■ **Work to be completed**:
Starting with the first line of the data that follows, transcribe every line verbatim until the line containing "make_monitor(*key)" has been transcribed.

■ **Recorded information**:
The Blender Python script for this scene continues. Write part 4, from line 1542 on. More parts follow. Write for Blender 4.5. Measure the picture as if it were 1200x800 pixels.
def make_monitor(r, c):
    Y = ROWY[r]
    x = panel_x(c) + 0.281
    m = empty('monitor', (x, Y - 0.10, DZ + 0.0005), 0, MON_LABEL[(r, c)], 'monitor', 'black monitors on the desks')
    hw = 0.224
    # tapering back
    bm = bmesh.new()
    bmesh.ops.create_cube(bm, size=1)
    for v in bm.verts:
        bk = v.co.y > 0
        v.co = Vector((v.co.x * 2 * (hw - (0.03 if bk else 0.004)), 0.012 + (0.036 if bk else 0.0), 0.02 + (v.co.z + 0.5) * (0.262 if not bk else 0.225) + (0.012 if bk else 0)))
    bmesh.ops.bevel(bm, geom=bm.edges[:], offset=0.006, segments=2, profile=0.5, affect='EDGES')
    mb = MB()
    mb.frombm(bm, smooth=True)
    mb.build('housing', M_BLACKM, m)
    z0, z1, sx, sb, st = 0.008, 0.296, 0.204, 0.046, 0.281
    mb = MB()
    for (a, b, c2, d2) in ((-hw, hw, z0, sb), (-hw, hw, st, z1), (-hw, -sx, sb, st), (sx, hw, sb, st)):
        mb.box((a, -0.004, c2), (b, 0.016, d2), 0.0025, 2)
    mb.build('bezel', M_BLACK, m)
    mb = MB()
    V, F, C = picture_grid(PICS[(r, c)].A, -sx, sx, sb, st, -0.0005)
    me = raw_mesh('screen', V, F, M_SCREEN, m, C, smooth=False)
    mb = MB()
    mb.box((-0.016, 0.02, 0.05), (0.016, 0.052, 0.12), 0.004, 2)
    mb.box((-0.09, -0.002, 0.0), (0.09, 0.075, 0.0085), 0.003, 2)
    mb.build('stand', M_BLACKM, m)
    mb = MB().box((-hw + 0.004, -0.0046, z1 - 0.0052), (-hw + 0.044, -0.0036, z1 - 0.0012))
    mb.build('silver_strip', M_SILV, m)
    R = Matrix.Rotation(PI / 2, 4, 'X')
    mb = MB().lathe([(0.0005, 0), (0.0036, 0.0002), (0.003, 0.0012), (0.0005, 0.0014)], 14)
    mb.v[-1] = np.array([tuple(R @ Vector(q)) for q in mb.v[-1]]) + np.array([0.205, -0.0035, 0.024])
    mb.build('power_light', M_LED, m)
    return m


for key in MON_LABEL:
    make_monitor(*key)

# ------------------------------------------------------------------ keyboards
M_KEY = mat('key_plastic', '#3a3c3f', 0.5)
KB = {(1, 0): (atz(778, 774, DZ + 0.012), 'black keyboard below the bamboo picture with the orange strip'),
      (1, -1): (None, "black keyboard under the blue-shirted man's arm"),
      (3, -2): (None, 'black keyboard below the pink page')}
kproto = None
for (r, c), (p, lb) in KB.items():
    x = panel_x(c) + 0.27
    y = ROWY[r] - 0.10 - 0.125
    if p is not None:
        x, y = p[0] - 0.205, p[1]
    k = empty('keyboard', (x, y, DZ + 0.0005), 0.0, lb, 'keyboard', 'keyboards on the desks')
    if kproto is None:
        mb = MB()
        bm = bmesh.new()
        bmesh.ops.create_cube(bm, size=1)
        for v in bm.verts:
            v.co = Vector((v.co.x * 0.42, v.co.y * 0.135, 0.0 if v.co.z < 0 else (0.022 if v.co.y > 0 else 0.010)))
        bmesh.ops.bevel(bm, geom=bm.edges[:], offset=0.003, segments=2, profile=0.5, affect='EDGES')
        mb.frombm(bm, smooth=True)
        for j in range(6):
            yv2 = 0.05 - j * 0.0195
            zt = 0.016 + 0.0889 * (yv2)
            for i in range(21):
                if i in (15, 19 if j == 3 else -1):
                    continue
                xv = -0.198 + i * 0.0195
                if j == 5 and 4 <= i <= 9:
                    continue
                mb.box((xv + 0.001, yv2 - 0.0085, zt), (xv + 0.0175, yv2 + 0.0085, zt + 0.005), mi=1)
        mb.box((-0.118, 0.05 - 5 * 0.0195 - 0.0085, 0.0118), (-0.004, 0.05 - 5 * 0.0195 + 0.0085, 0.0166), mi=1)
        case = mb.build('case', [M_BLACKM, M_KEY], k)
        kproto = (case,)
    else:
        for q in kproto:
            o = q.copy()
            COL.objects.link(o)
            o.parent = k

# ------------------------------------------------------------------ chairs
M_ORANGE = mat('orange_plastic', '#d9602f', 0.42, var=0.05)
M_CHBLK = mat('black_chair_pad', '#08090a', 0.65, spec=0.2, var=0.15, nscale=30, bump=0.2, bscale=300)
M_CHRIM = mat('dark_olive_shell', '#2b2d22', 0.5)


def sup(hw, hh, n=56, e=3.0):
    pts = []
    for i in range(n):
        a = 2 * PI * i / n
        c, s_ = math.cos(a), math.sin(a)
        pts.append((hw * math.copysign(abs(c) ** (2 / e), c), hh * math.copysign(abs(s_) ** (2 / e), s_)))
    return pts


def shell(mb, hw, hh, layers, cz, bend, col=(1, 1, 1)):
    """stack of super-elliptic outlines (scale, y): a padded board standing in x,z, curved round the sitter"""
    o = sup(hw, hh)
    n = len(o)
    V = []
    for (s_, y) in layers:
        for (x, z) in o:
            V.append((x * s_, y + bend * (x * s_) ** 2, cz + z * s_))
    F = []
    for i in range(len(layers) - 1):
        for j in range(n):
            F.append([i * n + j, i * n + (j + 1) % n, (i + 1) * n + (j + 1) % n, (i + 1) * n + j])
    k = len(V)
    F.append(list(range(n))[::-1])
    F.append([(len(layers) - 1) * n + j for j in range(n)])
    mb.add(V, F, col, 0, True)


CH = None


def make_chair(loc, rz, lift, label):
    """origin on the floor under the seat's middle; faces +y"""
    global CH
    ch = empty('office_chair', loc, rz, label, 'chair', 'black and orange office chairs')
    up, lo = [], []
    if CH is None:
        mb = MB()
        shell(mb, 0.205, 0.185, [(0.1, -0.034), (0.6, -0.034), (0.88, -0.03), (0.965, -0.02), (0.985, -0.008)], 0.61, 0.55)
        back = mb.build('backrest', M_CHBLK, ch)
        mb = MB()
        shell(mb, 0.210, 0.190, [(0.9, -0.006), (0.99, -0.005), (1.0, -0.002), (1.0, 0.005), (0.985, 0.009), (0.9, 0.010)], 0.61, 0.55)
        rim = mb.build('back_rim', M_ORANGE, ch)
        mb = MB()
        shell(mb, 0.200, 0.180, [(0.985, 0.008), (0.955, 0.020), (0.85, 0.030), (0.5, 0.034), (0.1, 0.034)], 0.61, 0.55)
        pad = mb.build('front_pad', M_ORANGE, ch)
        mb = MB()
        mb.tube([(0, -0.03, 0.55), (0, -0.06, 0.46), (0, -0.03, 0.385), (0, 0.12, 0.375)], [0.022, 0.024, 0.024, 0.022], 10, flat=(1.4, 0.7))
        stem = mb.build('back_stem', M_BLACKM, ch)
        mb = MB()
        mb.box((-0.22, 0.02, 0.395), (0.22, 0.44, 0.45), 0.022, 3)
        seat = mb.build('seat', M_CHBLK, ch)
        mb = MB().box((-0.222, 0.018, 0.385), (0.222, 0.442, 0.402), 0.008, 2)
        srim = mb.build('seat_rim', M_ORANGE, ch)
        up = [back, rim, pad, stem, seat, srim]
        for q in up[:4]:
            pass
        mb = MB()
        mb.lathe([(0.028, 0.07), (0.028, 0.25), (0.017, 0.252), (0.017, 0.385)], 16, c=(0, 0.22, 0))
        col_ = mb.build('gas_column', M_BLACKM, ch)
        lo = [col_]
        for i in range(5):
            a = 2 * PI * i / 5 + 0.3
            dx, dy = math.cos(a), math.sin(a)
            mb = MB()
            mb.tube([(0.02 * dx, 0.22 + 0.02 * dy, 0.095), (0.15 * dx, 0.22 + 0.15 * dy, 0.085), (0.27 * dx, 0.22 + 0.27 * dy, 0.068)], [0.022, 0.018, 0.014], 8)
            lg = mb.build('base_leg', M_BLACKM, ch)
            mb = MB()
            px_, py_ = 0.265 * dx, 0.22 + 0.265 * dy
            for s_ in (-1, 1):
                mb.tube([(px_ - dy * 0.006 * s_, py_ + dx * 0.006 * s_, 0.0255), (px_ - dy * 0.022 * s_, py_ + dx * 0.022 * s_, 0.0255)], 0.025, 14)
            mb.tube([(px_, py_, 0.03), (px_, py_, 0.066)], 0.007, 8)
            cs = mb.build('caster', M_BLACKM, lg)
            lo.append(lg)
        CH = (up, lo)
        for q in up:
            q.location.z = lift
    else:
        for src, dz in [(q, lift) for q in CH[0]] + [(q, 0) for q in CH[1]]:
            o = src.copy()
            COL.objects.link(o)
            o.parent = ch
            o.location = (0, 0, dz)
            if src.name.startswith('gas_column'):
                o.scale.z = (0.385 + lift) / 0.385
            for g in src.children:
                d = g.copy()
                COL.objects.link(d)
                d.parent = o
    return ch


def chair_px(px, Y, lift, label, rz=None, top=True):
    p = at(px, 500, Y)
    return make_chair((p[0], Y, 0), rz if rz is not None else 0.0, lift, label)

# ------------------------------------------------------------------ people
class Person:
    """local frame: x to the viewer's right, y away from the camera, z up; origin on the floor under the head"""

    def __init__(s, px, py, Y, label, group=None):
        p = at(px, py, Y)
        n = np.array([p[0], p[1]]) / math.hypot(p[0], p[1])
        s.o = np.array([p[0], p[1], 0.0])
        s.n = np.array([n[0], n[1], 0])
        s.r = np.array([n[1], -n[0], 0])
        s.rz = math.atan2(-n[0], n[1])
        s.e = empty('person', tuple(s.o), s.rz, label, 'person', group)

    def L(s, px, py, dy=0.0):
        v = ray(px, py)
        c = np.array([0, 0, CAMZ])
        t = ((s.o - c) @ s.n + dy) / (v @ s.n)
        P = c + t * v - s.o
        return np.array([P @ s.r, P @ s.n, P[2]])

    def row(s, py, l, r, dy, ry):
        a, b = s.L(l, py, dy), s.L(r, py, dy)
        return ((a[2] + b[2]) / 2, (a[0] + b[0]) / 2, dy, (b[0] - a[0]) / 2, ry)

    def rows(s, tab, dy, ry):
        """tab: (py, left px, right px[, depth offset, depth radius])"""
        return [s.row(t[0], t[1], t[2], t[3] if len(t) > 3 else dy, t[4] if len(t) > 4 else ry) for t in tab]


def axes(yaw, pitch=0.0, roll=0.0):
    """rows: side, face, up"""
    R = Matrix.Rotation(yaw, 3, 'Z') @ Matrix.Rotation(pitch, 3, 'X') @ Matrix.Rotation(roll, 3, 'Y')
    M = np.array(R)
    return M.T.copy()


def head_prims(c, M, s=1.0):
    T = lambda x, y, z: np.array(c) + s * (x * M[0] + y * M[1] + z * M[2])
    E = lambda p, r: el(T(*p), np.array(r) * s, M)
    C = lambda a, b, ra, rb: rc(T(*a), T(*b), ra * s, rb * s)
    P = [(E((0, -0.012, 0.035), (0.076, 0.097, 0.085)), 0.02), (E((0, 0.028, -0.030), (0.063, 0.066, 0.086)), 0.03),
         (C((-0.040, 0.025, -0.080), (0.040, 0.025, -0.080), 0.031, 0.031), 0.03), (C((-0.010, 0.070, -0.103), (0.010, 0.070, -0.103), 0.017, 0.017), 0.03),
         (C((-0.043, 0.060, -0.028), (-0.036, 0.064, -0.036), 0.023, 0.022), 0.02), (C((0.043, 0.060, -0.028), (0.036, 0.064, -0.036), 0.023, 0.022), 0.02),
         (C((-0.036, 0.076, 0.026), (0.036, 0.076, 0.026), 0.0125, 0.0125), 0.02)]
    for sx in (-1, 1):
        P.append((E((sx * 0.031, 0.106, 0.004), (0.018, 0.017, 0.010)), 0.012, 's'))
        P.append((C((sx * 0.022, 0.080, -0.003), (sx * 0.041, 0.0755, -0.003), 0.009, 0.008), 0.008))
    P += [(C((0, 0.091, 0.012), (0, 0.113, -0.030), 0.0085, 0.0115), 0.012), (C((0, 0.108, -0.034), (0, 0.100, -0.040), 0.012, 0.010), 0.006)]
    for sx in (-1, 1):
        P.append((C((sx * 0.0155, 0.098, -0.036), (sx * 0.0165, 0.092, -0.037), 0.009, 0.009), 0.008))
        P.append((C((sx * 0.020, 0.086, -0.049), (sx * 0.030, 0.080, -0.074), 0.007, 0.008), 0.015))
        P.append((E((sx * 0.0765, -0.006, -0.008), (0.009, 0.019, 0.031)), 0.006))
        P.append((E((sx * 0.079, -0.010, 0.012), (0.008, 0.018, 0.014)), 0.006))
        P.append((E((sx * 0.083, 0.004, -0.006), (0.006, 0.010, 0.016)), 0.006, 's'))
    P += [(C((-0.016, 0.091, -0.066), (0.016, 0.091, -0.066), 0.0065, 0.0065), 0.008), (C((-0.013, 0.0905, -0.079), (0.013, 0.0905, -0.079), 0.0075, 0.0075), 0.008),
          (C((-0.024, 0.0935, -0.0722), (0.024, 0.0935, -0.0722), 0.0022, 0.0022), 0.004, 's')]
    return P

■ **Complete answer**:
The Blender Python script for this scene continues. Write part 4, from line 1542 on. More parts follow. Write for Blender 4.5. Measure the picture as if it were 1200x800 pixels.
def make_monitor(r, c):
    Y = ROWY[r]
    x = panel_x(c) + 0.281
    m = empty('monitor', (x, Y - 0.10, DZ + 0.0005), 0, MON_LABEL[(r, c)], 'monitor', 'black monitors on the desks')
    hw = 0.224
    # tapering back
    bm = bmesh.new()
    bmesh.ops.create_cube(bm, size=1)
    for v in bm.verts:
        bk = v.co.y > 0
        v.co = Vector((v.co.x * 2 * (hw - (0.03 if bk else 0.004)), 0.012 + (0.036 if bk else 0.0), 0.02 + (v.co.z + 0.5) * (0.262 if not bk else 0.225) + (0.012 if bk else 0)))
    bmesh.ops.bevel(bm, geom=bm.edges[:], offset=0.006, segments=2, profile=0.5, affect='EDGES')
    mb = MB()
    mb.frombm(bm, smooth=True)
    mb.build('housing', M_BLACKM, m)
    z0, z1, sx, sb, st = 0.008, 0.296, 0.204, 0.046, 0.281
    mb = MB()
    for (a, b, c2, d2) in ((-hw, hw, z0, sb), (-hw, hw, st, z1), (-hw, -sx, sb, st), (sx, hw, sb, st)):
        mb.box((a, -0.004, c2), (b, 0.016, d2), 0.0025, 2)
    mb.build('bezel', M_BLACK, m)
    mb = MB()
    V, F, C = picture_grid(PICS[(r, c)].A, -sx, sx, sb, st, -0.0005)
    me = raw_mesh('screen', V, F, M_SCREEN, m, C, smooth=False)
    mb = MB()
    mb.box((-0.016, 0.02, 0.05), (0.016, 0.052, 0.12), 0.004, 2)
    mb.box((-0.09, -0.002, 0.0), (0.09, 0.075, 0.0085), 0.003, 2)
    mb.build('stand', M_BLACKM, m)
    mb = MB().box((-hw + 0.004, -0.0046, z1 - 0.0052), (-hw + 0.044, -0.0036, z1 - 0.0012))
    mb.build('silver_strip', M_SILV, m)
    R = Matrix.Rotation(PI / 2, 4, 'X')
    mb = MB().lathe([(0.0005, 0), (0.0036, 0.0002), (0.003, 0.0012), (0.0005, 0.0014)], 14)
    mb.v[-1] = np.array([tuple(R @ Vector(q)) for q in mb.v[-1]]) + np.array([0.205, -0.0035, 0.024])
    mb.build('power_light', M_LED, m)
    return m


for key in MON_LABEL:
    make_monitor(*key)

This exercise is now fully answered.